Prompt: Restate the full listing word for word and leave the pictures out.

Data:
################

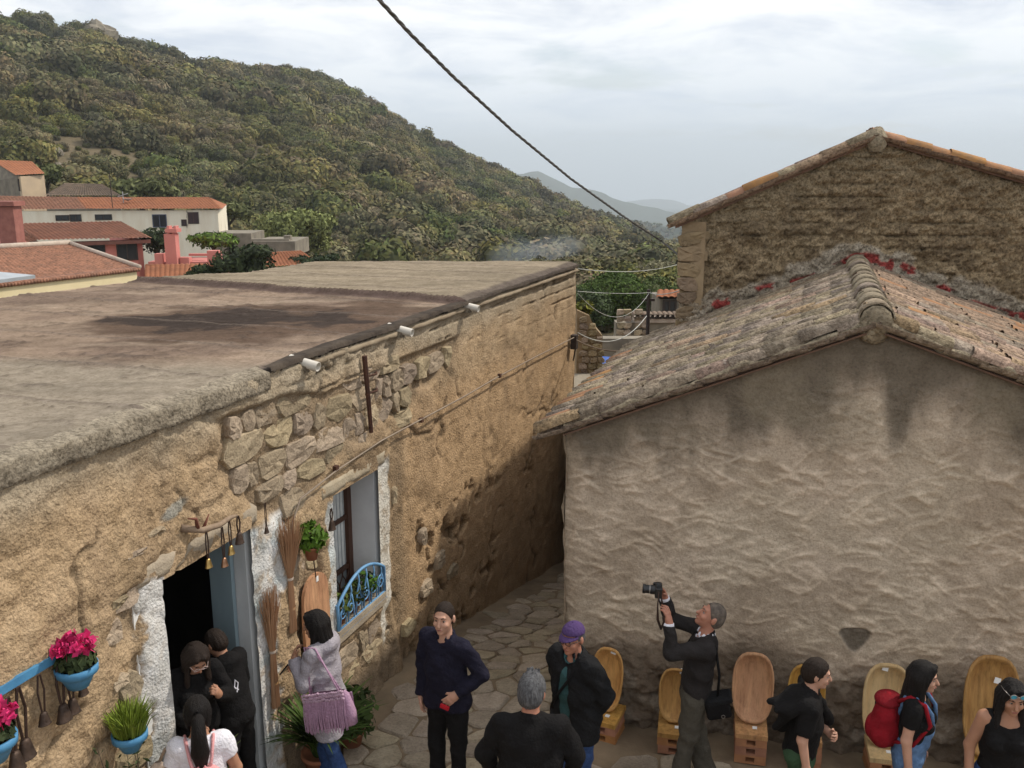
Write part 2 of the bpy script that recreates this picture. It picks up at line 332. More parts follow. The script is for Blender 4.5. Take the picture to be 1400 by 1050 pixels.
def build_hill_cover():
    n = 60000; az = rng.uniform(-.62, .28, n); r = np.sqrt(rng.uniform(122**2, 548**2, n))
    x, y = r*np.sin(az), r*np.cos(az)
    Rr = R_RIDGE+60*np.sin(az*5+1); dens = fbm(x*.018+2, y*.018, 4)
    path = np.abs(fbm(x*.012+40, y*.012, 3)-.5)
    keep = (r < Rr+12) & (rng.random(n) < sstep(.30, .50, dens)*.72+.22) & (path > .006)
    az, r = az[keep], r[keep]; x, y = x[keep], y[keep]
    big = fbm(x*.035, y*.035+11, 3); sc = 1.3*(1.05+2.6*big**1.5)*(.38+.80*rng.random(len(r))**1.4+1.1*(rng.random(len(r)) > .93))*lerp(.8, 1.15, np.clip((r-120)/300, 0, 1))
    scatter('hillside_scrub', polar(az, r, -.15), sc, rng.uniform(0, 6.28, len(r)), bush_col, 'dense olive green scrub covering the long hillside', 'scrub')
    n = 9000; az = rng.uniform(-.1, .55, n); r = np.sqrt(rng.uniform(900**2, 1500**2, n))
    scatter('valley_scrub', polar(az, r, -.5), 2+3.0*rng.random(n), rng.uniform(0, 6.28, n), bush_col, 'hazy dark scrub on the lower ridge beyond the hill', 'scrub')
    n = 900; az = rng.uniform(-.6, .25, n); r = np.sqrt(rng.uniform(130**2, 470**2, n)); x, y = r*np.sin(az), r*np.cos(az); keep = (fbm(x*.02+30, y*.02, 3) > .55) & (r < R_RIDGE-20); az, r = az[keep], r[keep]
    scatter('hillside_rocks', polar(az, r, .3), (.5+1.2*rng.random(len(r))**2.5), rng.uniform(0, 6.28, len(r)), rock_col, 'pale granite rocks showing through the hillside scrub', 'rocks')
build_hill_cover()
def ridge_pt(px, frac=.97):
    az = az_el(px, 250)[0]
    for _ in range(3):
        e = float(np.interp(az, _ra, _re))
    R = (R_RIDGE+60*math.sin(az*5+1))*frac; return polar(np.array([az]), np.array([R]))[0]
P = ridge_pt(132, .985); oc = link('rock_outcrop', rock_mesh(21, 5)); oc.location = (P[0], P[1], P[2]+.6); oc.scale = (5.5, 4, 3.2)
tag(oc, 'big pale rock outcrop breaking the ridge line at the upper left', 'rock outcrop')
P = ridge_pt(435, .965); oc = link('rock_outcrop', rock_mesh(23, 4)); oc.location = (P[0], P[1], P[2]-.2); oc.scale = (6, 3, 1.0)
tag(oc, 'flat bare rocks on the hilltop below a line of dark trees', 'rock outcrop')

def tree(name, label, loc, h, w, seed, leaf=.28, n=900, material=None, group=None, droop=0.0, trunk_h=.35, col=(1, 1, 1), cat='tree', lean=0):
    rg = np.random.default_rng(seed); t = thing(name, label, cat, loc, rg.random()*6, group)
    mb = MB(); th = h*trunk_h; mb.tube([(0, 0, -.4), (lean*.3, 0, th*.5), (lean, .05, th), (lean*1.2, 0, h*.62)], [w*.045+.05, w*.038+.04, w*.03+.03, .03], 7)
    lobes = [((lean, 0, h*.66), (w*.34, w*.34, h*.26))]
    for k in range(7):
        a = k*.9+rg.random()*.6; rr = w*(.20+.14*rg.random()); z = h*(.42+.40*rg.random())
        c = (lean+rr*math.cos(a), rr*math.sin(a), z); lobes.append((c, (w*(.17+.08*rg.random()),)*2+(h*(.12+.07*rg.random()),)))
        mb.tube([(lean*.8, 0, th*.9), (c[0]*.6, c[1]*.6, (th+z)/2+.1*h), c], [w*.02+.02, w*.014+.012, .012], 5)
    mb.build('trunk', M_WOOD, t, True)
    P, Nn = clump_points(n, lobes, rg, .55); V, F = leaf_cards(P, Nn, np.full(len(P), leaf), .6, rg, .5, droop)
    c = np.repeat(.5+.8*rg.random(len(P)), 4)[:, None]*np.array(col)
    cv, cf = core(lobes, .6, 8)
    me = new_mesh('crown', np.concatenate([V, cv]), [tuple(f) for f in F]+[tuple(i+len(V) for i in f) for f in cf], False, np.concatenate([c, np.full((len(cv), 3), .5)]))
    link('crown', me, material or M_LEAF, t); return t
for i, (px, lab) in enumerate([(352, 'low round dark tree on the ridge, first of the hilltop line'), (378, 'wide dark tree on the ridge beside the bare hilltop rocks'), (398, 'dark tree with a visible trunk on the ridge above the bare rocks'),
                               (412, 'taller dark tree on the hilltop with sky showing under its crown'), (424, 'last dark tree of the hilltop line, above the pale earth'), (457, 'small lone dark tree just past the bare hilltop rocks'), (491, 'lone dark tree standing up from the falling ridge line')]):
    P = ridge_pt(px, .985); tree('hilltop_tree', lab, P, 6.4+(i % 3)*1.2, 7.0+(i % 2)*1.5, 300+i, .4, 700, M_BUSH, 'dark trees along the hilltop', trunk_h=.45)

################

Task answer:
Write part 2 of the bpy script that recreates this picture. It picks up at line 332. More parts follow. The script is for Blender 4.5. Take the picture to be 1400 by 1050 pixels.
def build_hill_cover():
    n = 60000; az = rng.uniform(-.62, .28, n); r = np.sqrt(rng.uniform(122**2, 548**2, n))
    x, y = r*np.sin(az), r*np.cos(az)
    Rr = R_RIDGE+60*np.sin(az*5+1); dens = fbm(x*.018+2, y*.018, 4)
    path = np.abs(fbm(x*.012+40, y*.012, 3)-.5)
    keep = (r < Rr+12) & (rng.random(n) < sstep(.30, .50, dens)*.72+.22) & (path > .006)
    az, r = az[keep], r[keep]; x, y = x[keep], y[keep]
    big = fbm(x*.035, y*.035+11, 3); sc = 1.3*(1.05+2.6*big**1.5)*(.38+.80*rng.random(len(r))**1.4+1.1*(rng.random(len(r)) > .93))*lerp(.8, 1.15, np.clip((r-120)/300, 0, 1))
    scatter('hillside_scrub', polar(az, r, -.15), sc, rng.uniform(0, 6.28, len(r)), bush_col, 'dense olive green scrub covering the long hillside', 'scrub')
    n = 9000; az = rng.uniform(-.1, .55, n); r = np.sqrt(rng.uniform(900**2, 1500**2, n))
    scatter('valley_scrub', polar(az, r, -.5), 2+3.0*rng.random(n), rng.uniform(0, 6.28, n), bush_col, 'hazy dark scrub on the lower ridge beyond the hill', 'scrub')
    n = 900; az = rng.uniform(-.6, .25, n); r = np.sqrt(rng.uniform(130**2, 470**2, n)); x, y = r*np.sin(az), r*np.cos(az); keep = (fbm(x*.02+30, y*.02, 3) > .55) & (r < R_RIDGE-20); az, r = az[keep], r[keep]
    scatter('hillside_rocks', polar(az, r, .3), (.5+1.2*rng.random(len(r))**2.5), rng.uniform(0, 6.28, len(r)), rock_col, 'pale granite rocks showing through the hillside scrub', 'rocks')
build_hill_cover()
def ridge_pt(px, frac=.97):
    az = az_el(px, 250)[0]
    for _ in range(3):
        e = float(np.interp(az, _ra, _re))
    R = (R_RIDGE+60*math.sin(az*5+1))*frac; return polar(np.array([az]), np.array([R]))[0]
P = ridge_pt(132, .985); oc = link('rock_outcrop', rock_mesh(21, 5)); oc.location = (P[0], P[1], P[2]+.6); oc.scale = (5.5, 4, 3.2)
tag(oc, 'big pale rock outcrop breaking the ridge line at the upper left', 'rock outcrop')
P = ridge_pt(435, .965); oc = link('rock_outcrop', rock_mesh(23, 4)); oc.location = (P[0], P[1], P[2]-.2); oc.scale = (6, 3, 1.0)
tag(oc, 'flat bare rocks on the hilltop below a line of dark trees', 'rock outcrop')

def tree(name, label, loc, h, w, seed, leaf=.28, n=900, material=None, group=None, droop=0.0, trunk_h=.35, col=(1, 1, 1), cat='tree', lean=0):
    rg = np.random.default_rng(seed); t = thing(name, label, cat, loc, rg.random()*6, group)
    mb = MB(); th = h*trunk_h; mb.tube([(0, 0, -.4), (lean*.3, 0, th*.5), (lean, .05, th), (lean*1.2, 0, h*.62)], [w*.045+.05, w*.038+.04, w*.03+.03, .03], 7)
    lobes = [((lean, 0, h*.66), (w*.34, w*.34, h*.26))]
    for k in range(7):
        a = k*.9+rg.random()*.6; rr = w*(.20+.14*rg.random()); z = h*(.42+.40*rg.random())
        c = (lean+rr*math.cos(a), rr*math.sin(a), z); lobes.append((c, (w*(.17+.08*rg.random()),)*2+(h*(.12+.07*rg.random()),)))
        mb.tube([(lean*.8, 0, th*.9), (c[0]*.6, c[1]*.6, (th+z)/2+.1*h), c], [w*.02+.02, w*.014+.012, .012], 5)
    mb.build('trunk', M_WOOD, t, True)
    P, Nn = clump_points(n, lobes, rg, .55); V, F = leaf_cards(P, Nn, np.full(len(P), leaf), .6, rg, .5, droop)
    c = np.repeat(.5+.8*rg.random(len(P)), 4)[:, None]*np.array(col)
    cv, cf = core(lobes, .6, 8)
    me = new_mesh('crown', np.concatenate([V, cv]), [tuple(f) for f in F]+[tuple(i+len(V) for i in f) for f in cf], False, np.concatenate([c, np.full((len(cv), 3), .5)]))
    link('crown', me, material or M_LEAF, t); return t
for i, (px, lab) in enumerate([(352, 'low round dark tree on the ridge, first of the hilltop line'), (378, 'wide dark tree on the ridge beside the bare hilltop rocks'), (398, 'dark tree with a visible trunk on the ridge above the bare rocks'),
                               (412, 'taller dark tree on the hilltop with sky showing under its crown'), (424, 'last dark tree of the hilltop line, above the pale earth'), (457, 'small lone dark tree just past the bare hilltop rocks'), (491, 'lone dark tree standing up from the falling ridge line')]):
    P = ridge_pt(px, .985); tree('hilltop_tree', lab, P, 6.4+(i % 3)*1.2, 7.0+(i % 2)*1.5, 300+i, .4, 700, M_BUSH, 'dark trees along the hilltop', trunk_h=.45)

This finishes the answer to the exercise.